In Harkins's formulation, The Absolute at Large is a comic satire where the target is "man's search for a utopian order guaranteed to solve all his problems and bring him happiness," similar to R. U. R., with perfect atomic fission replacing robots as the SF premise ([unnumbered p. 3 of Introd.]); there's also a frequently relevant satire of fanatical enthusiasms, primarily religious, leading to the slaughter of "the Greatest War." In the story, Baruch Spinoza, Gustav T. Fechner, and Gottfried W. Leibniz were correct: the material world is composed of matter plus God, the Absolute (22-23).

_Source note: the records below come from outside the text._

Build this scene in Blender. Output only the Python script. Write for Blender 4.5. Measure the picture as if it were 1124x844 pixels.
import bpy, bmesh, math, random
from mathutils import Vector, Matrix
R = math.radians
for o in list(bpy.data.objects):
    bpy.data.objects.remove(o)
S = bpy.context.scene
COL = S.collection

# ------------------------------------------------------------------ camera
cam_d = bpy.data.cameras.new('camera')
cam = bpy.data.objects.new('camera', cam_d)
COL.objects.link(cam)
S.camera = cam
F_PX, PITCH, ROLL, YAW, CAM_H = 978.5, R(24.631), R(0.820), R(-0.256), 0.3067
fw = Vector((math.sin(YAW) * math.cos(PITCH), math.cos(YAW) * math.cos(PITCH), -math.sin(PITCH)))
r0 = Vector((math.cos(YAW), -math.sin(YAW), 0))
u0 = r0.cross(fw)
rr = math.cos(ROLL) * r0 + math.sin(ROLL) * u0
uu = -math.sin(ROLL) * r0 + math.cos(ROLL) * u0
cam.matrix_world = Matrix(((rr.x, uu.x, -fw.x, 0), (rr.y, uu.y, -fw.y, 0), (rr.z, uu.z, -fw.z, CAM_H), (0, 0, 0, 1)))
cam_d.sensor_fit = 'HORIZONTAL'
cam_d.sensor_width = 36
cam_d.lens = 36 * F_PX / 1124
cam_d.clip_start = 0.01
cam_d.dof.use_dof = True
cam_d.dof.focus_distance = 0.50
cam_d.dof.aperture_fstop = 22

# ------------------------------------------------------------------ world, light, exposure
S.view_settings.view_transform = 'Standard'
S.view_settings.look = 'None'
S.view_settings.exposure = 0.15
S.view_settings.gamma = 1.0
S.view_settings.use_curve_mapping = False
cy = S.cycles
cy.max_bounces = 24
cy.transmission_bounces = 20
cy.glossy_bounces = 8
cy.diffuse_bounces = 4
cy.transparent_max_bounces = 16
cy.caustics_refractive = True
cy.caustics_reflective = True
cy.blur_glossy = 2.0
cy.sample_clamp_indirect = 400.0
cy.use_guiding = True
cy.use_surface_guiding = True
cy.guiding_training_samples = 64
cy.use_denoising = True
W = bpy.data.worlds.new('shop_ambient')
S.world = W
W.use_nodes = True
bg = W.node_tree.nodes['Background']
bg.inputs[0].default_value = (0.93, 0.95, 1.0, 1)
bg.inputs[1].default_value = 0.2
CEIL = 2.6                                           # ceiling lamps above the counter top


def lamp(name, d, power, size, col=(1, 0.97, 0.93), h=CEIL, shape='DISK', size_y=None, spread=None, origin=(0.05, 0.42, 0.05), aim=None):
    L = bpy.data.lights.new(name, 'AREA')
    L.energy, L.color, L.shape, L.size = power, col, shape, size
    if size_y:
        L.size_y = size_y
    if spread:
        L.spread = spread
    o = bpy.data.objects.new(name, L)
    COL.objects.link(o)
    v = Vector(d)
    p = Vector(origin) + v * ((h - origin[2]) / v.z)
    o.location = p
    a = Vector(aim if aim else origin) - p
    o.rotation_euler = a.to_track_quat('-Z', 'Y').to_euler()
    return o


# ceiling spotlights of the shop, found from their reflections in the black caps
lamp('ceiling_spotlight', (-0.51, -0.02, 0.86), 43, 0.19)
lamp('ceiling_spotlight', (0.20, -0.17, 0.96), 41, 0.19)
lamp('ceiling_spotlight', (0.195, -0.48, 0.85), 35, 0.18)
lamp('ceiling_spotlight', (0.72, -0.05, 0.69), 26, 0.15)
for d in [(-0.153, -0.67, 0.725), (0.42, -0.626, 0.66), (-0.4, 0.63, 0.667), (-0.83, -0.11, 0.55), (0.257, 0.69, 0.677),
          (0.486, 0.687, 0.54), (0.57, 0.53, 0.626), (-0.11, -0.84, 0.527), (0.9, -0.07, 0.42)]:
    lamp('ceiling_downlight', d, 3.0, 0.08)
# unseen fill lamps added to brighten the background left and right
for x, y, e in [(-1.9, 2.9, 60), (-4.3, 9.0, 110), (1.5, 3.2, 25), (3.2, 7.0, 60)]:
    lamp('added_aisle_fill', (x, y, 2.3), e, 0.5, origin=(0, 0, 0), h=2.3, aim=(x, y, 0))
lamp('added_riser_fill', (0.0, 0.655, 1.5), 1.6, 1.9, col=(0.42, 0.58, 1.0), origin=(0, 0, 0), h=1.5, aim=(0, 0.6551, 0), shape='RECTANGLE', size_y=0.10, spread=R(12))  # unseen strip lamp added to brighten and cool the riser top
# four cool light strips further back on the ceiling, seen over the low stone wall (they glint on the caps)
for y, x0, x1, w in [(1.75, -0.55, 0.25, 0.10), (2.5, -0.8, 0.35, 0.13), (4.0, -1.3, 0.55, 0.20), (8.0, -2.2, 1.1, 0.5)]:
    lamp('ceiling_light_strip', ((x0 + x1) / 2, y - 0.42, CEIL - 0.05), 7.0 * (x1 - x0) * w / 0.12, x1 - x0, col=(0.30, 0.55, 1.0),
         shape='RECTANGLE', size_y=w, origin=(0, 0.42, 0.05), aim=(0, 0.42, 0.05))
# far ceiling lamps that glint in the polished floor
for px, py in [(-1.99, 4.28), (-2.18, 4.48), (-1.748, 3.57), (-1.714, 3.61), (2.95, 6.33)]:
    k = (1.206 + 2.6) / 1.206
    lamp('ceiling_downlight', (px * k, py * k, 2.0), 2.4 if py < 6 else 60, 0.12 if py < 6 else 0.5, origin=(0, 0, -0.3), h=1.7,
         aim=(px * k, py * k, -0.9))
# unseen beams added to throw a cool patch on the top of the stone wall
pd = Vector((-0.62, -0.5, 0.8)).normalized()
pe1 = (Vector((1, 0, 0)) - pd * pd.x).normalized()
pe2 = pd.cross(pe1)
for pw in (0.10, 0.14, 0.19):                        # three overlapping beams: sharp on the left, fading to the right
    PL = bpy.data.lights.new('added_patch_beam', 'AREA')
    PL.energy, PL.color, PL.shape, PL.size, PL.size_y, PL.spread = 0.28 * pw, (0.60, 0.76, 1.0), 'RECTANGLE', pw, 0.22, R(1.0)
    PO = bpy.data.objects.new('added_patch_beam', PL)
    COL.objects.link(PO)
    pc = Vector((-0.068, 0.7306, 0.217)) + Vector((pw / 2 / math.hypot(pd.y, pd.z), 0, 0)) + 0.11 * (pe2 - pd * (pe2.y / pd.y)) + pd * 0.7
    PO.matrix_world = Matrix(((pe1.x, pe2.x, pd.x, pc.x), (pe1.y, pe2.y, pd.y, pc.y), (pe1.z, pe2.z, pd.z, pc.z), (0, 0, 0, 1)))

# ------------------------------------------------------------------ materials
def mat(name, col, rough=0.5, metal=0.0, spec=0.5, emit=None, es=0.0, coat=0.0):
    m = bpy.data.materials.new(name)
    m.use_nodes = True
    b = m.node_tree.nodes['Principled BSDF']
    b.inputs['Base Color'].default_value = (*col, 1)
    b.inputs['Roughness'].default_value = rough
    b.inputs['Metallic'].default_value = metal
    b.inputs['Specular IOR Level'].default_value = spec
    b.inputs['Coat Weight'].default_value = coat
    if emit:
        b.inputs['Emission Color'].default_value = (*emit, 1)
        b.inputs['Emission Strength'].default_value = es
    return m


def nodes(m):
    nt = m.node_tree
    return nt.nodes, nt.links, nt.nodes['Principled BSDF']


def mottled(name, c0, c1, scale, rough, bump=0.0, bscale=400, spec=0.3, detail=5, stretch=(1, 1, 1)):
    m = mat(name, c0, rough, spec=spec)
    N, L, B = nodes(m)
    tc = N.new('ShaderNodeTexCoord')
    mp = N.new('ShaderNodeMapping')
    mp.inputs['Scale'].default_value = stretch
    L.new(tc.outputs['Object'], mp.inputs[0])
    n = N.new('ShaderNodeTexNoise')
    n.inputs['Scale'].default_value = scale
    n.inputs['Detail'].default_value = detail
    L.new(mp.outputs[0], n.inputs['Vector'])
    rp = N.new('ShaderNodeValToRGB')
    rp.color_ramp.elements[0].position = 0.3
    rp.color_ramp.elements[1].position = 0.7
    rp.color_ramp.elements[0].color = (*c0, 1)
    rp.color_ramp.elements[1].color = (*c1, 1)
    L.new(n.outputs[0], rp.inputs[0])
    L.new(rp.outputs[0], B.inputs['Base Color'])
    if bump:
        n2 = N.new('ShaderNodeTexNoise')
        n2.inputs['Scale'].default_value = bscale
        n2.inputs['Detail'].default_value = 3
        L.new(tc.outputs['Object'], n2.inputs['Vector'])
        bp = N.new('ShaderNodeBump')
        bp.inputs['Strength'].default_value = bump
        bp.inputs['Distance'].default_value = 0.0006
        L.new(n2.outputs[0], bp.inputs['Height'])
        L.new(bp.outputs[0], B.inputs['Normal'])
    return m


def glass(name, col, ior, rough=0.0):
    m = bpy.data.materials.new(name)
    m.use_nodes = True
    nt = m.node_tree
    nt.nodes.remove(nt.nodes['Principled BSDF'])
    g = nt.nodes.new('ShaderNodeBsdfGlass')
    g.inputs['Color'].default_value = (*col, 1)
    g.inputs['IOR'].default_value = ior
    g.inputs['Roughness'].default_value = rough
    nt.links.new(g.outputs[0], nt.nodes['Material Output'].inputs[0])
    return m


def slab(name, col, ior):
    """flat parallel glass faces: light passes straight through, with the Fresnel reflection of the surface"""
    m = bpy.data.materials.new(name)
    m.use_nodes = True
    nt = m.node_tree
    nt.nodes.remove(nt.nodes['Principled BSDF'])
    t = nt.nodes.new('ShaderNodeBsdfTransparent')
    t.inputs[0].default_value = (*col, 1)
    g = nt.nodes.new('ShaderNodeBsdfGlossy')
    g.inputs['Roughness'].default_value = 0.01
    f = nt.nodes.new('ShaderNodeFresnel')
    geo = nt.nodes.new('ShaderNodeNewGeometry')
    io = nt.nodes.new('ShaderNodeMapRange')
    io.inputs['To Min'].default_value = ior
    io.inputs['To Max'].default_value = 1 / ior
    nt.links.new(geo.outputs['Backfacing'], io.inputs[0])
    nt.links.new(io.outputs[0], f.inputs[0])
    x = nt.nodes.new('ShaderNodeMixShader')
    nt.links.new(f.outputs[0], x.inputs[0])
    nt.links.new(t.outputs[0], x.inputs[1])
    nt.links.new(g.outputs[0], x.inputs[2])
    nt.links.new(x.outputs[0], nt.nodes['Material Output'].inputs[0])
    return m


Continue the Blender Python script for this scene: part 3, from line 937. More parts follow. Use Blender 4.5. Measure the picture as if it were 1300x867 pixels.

An inventor's "Karburator" machine converts matter entirely into energy, leaving only, and releasing into the world, the Absolute (chs. 2-3 f., "The Karburator" and "Pantheism"). "As a result of its complete disintegration of matter, my Perfect Karburator," says the inventor, "manufactures a by-product: […] God in a chemically pure form. At one end, so to speak, it emits mechanical power, and at the other, the divine principle. […] It acts […] as a factory for the Absolute," which provides an unlimited source of physical power, plus such powers as prophecy and miracles (25-26 and passim; ch. 4, "God in the Cellar," where the first god-machine is). God can apparently participate in all sorts of machinery, but whether He is best in-mechanated in a dredge or a merry-go-round is a matter for violent debate (chs. 8 and 11). Once released in small quantities into the modern world, the Absolute "took its place at the machines" and "flung itself into manufacture. It did not form something out of nothing, but it made finished goods out of raw materials," on vast scales (113-14), giving a second meaning to "Factory for the Absolute," also, potentially, raising political and economic issues of unfair competition, with radical fury overcome—in this instance—only by the felt presence of God (116-17; ch. 14, "The Land of Plenty).

Discussed and placed into its historical and literary contexts in ch. 5, "From the Somme and Verdun to Hiroshima and Nagasaki" in I. F. Clarke's Voices Prophesying War, p. 152.